From the first line of the data below, repeat each line exactly until you reach the line with "def R(d): return math.radians(d)"; include that line too.

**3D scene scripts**
+-------+
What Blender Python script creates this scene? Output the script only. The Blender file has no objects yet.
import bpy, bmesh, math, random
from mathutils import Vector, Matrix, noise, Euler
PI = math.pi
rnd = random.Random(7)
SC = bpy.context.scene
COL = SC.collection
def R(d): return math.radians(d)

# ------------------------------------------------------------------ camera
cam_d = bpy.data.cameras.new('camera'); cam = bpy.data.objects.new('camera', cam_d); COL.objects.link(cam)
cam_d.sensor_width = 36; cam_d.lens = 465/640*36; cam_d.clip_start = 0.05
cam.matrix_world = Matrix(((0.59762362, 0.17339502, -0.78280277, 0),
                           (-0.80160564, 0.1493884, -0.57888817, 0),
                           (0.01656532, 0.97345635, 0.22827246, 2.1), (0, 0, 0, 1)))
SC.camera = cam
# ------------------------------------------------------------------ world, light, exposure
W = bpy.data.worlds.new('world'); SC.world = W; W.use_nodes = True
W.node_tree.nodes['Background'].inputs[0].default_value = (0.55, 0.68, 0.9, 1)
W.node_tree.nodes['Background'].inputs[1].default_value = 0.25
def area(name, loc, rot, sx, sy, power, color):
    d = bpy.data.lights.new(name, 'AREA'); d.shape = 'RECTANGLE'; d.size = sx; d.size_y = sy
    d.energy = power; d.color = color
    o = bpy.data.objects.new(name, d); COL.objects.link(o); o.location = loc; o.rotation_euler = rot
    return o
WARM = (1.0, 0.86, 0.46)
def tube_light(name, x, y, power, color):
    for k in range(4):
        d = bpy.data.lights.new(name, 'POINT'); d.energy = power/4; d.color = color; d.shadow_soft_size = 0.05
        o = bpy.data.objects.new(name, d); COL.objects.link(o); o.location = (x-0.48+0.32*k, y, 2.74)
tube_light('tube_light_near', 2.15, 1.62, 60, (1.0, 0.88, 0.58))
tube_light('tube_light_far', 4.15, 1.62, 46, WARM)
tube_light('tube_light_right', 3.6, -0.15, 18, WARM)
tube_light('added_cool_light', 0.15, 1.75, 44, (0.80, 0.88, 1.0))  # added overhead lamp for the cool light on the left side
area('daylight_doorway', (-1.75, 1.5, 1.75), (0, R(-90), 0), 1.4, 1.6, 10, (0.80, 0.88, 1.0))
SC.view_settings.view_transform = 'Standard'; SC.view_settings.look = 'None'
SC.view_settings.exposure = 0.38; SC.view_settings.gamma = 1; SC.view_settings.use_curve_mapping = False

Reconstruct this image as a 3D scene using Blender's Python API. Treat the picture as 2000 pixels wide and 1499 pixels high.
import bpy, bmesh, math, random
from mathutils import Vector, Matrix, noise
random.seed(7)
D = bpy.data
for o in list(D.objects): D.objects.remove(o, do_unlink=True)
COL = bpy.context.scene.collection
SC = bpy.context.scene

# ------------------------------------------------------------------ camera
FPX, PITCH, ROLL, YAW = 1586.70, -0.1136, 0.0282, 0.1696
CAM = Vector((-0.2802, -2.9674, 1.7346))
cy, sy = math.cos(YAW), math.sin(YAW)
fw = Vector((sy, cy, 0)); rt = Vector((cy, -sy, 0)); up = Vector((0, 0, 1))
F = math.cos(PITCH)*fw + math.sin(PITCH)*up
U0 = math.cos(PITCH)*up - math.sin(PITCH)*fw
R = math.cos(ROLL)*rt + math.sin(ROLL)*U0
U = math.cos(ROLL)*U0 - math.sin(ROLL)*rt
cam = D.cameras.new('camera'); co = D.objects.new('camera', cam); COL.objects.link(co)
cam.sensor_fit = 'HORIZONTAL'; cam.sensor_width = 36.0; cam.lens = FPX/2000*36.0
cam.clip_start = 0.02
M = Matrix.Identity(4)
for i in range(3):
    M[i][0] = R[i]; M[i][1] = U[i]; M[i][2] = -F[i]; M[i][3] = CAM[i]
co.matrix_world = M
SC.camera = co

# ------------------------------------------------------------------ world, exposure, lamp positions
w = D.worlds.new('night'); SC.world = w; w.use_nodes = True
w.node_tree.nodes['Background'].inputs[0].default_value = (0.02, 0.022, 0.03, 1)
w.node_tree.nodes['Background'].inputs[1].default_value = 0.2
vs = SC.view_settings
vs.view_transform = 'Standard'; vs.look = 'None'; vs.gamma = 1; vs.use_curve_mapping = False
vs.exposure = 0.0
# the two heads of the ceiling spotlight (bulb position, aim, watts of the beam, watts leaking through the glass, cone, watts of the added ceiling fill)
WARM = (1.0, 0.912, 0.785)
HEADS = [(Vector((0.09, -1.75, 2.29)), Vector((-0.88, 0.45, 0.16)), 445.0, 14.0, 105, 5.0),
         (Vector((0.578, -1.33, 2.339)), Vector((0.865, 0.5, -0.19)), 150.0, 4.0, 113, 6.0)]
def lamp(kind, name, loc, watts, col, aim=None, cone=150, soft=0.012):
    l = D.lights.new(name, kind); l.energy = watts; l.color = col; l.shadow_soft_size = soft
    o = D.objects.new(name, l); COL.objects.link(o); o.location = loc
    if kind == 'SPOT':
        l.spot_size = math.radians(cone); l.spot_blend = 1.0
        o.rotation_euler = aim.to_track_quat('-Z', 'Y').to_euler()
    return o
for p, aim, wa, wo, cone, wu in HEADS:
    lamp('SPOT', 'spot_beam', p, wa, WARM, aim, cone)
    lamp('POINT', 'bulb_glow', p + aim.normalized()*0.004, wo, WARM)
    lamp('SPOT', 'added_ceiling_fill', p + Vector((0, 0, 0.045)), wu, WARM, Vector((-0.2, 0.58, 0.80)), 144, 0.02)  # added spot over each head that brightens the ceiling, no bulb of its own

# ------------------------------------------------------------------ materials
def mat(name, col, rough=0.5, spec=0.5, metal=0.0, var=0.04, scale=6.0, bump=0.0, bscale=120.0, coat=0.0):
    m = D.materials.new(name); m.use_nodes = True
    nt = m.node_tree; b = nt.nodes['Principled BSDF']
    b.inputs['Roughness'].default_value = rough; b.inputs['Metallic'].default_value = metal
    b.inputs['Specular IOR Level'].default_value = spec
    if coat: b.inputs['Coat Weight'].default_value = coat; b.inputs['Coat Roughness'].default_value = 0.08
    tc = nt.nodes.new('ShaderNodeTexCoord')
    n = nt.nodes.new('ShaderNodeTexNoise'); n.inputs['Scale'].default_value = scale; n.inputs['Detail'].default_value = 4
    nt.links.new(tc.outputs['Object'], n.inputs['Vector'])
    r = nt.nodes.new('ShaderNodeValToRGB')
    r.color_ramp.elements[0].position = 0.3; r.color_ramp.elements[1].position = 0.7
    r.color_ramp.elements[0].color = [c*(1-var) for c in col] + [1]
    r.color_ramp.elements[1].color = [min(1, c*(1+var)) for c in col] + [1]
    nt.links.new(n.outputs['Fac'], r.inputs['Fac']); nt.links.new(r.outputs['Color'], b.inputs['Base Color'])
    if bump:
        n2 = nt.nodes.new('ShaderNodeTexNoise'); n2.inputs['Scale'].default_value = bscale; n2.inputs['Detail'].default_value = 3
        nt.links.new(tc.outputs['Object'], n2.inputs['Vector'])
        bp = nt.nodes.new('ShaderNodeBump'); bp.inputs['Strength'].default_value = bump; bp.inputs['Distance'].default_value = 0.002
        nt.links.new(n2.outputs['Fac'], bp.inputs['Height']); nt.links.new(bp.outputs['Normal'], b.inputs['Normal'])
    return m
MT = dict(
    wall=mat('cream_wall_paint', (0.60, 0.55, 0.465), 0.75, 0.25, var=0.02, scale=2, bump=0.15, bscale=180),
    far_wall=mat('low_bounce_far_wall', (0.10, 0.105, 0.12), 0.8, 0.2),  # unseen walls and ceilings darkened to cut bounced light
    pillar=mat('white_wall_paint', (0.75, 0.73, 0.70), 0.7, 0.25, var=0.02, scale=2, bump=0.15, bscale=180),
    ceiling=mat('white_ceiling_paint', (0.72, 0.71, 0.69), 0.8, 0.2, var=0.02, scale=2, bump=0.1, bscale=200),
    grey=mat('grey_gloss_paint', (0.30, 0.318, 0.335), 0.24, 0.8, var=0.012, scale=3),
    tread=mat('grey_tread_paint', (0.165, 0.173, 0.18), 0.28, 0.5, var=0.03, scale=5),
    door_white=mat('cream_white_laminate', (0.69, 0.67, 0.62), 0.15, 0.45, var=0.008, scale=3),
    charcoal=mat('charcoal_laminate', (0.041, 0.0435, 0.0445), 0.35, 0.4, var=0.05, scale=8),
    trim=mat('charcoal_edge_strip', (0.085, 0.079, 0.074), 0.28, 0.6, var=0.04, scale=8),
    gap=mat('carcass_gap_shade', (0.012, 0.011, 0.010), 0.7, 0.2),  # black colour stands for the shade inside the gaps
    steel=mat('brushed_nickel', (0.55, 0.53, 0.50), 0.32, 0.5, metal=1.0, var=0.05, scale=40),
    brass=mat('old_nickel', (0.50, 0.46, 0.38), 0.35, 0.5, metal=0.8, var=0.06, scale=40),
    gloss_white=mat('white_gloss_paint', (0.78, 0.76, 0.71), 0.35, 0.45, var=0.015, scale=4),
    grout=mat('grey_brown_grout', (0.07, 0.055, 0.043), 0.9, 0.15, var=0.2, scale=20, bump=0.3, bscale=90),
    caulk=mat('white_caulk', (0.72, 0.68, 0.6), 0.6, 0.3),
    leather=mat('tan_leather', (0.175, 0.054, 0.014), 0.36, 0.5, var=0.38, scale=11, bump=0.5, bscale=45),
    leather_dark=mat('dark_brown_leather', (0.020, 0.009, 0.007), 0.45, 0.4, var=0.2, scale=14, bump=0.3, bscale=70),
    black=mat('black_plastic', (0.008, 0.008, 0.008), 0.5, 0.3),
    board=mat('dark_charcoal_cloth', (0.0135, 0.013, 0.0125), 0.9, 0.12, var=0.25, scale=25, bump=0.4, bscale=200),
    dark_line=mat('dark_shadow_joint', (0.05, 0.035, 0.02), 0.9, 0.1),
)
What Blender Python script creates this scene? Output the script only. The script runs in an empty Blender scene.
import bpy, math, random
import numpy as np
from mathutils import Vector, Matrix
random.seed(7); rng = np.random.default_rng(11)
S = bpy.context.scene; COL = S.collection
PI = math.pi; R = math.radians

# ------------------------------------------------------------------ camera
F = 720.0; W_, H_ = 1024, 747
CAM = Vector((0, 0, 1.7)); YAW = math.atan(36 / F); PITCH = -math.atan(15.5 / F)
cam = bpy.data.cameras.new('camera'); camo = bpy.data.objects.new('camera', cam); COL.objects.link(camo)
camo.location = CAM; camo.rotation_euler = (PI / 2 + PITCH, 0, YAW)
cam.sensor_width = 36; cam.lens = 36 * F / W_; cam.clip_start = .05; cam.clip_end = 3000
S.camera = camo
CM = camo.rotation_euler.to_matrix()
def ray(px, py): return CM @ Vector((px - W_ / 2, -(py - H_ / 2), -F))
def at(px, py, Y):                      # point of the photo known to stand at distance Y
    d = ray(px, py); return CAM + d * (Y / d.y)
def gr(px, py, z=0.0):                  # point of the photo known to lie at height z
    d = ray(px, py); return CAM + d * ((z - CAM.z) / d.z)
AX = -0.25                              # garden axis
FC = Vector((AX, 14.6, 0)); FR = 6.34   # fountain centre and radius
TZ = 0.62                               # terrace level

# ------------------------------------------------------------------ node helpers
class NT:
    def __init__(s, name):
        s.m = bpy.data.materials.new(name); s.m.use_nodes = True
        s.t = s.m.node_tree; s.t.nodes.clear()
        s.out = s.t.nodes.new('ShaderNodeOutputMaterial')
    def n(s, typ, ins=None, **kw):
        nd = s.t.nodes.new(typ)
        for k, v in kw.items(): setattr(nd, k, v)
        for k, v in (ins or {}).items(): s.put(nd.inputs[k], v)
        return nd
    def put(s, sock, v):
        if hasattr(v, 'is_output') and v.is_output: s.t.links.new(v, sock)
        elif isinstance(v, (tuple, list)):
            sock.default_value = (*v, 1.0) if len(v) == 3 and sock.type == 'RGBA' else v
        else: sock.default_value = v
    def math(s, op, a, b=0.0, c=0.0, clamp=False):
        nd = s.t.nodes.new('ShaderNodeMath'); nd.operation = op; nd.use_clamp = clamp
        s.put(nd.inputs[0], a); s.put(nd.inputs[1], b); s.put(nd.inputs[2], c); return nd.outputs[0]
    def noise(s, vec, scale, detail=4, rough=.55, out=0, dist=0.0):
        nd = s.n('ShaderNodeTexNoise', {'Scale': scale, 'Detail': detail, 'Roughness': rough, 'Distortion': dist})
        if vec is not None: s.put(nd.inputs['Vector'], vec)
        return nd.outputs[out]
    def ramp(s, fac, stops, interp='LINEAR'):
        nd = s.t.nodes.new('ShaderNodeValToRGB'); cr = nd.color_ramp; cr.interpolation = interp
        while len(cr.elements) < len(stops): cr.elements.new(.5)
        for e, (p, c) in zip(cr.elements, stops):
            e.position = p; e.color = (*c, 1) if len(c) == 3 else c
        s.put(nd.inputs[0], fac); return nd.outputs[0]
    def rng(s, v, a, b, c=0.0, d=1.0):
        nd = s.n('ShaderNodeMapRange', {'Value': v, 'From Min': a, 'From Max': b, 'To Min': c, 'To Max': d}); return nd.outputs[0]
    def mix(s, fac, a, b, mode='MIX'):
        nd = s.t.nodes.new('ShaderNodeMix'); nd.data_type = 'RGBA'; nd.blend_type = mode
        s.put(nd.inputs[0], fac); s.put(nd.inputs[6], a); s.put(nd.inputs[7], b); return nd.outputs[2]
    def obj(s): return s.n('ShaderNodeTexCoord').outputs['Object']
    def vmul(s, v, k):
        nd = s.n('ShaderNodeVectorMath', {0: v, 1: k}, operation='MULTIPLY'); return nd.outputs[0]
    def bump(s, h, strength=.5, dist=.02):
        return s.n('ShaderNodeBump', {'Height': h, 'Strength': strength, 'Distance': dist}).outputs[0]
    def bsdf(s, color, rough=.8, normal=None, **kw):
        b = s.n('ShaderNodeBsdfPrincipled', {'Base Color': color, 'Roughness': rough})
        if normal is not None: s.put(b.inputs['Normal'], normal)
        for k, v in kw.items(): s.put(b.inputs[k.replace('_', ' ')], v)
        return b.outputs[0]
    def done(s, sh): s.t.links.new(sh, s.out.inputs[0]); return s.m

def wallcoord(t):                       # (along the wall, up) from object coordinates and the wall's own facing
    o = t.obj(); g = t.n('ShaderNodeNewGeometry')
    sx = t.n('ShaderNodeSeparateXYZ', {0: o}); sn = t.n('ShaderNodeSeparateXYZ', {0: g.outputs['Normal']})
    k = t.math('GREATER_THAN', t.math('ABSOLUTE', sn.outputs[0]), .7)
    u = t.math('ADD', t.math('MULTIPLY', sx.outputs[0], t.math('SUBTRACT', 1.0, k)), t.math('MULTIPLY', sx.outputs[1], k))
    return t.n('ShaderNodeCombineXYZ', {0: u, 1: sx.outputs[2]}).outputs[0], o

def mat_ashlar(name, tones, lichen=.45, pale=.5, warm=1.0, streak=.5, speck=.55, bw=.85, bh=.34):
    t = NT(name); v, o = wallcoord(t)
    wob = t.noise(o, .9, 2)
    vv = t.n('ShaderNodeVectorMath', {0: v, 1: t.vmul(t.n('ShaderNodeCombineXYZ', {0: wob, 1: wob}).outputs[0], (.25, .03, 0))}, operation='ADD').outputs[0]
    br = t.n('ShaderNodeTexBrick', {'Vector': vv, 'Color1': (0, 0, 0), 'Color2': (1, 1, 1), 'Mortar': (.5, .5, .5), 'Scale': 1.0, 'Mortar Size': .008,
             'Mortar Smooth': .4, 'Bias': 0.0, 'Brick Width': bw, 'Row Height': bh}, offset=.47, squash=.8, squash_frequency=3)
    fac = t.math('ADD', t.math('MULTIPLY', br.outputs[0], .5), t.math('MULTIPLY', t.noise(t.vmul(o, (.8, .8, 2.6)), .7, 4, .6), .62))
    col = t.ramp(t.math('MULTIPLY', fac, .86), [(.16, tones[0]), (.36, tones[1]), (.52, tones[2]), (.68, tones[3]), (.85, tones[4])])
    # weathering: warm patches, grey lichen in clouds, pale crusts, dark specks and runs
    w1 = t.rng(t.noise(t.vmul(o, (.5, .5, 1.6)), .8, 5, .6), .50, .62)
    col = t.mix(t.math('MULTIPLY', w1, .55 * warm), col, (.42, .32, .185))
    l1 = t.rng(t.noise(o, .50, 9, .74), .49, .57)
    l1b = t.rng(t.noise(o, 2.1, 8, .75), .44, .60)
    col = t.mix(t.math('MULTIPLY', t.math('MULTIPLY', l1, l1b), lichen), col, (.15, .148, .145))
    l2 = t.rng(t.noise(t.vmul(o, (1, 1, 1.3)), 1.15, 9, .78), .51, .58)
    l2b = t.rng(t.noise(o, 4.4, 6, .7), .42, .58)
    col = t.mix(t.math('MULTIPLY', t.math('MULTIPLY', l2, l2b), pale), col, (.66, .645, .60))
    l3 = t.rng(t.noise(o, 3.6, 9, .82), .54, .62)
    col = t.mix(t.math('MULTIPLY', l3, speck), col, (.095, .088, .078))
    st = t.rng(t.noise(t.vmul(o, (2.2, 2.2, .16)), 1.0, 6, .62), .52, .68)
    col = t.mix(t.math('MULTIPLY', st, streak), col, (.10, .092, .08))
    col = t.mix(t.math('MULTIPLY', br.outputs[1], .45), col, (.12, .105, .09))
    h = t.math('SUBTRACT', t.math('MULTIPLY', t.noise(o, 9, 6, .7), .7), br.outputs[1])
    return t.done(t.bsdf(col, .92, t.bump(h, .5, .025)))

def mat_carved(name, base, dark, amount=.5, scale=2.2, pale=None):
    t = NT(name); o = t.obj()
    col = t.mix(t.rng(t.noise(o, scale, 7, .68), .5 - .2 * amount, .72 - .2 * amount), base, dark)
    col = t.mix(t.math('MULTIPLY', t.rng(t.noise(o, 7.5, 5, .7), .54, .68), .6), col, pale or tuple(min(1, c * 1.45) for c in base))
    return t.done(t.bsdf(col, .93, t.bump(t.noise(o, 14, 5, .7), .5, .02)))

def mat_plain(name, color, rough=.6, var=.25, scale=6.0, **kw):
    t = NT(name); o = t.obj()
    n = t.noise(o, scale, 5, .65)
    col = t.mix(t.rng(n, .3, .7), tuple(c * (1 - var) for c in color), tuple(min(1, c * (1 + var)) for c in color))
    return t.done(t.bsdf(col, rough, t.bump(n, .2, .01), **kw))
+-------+
**TASK RESPONSE**
What Blender Python script creates this scene? Output the script only. The Blender file has no objects yet.
import bpy, bmesh, math, random
from mathutils import Vector, Matrix, noise, Euler
PI = math.pi
rnd = random.Random(7)
SC = bpy.context.scene
COL = SC.collection
def R(d): return math.radians(d)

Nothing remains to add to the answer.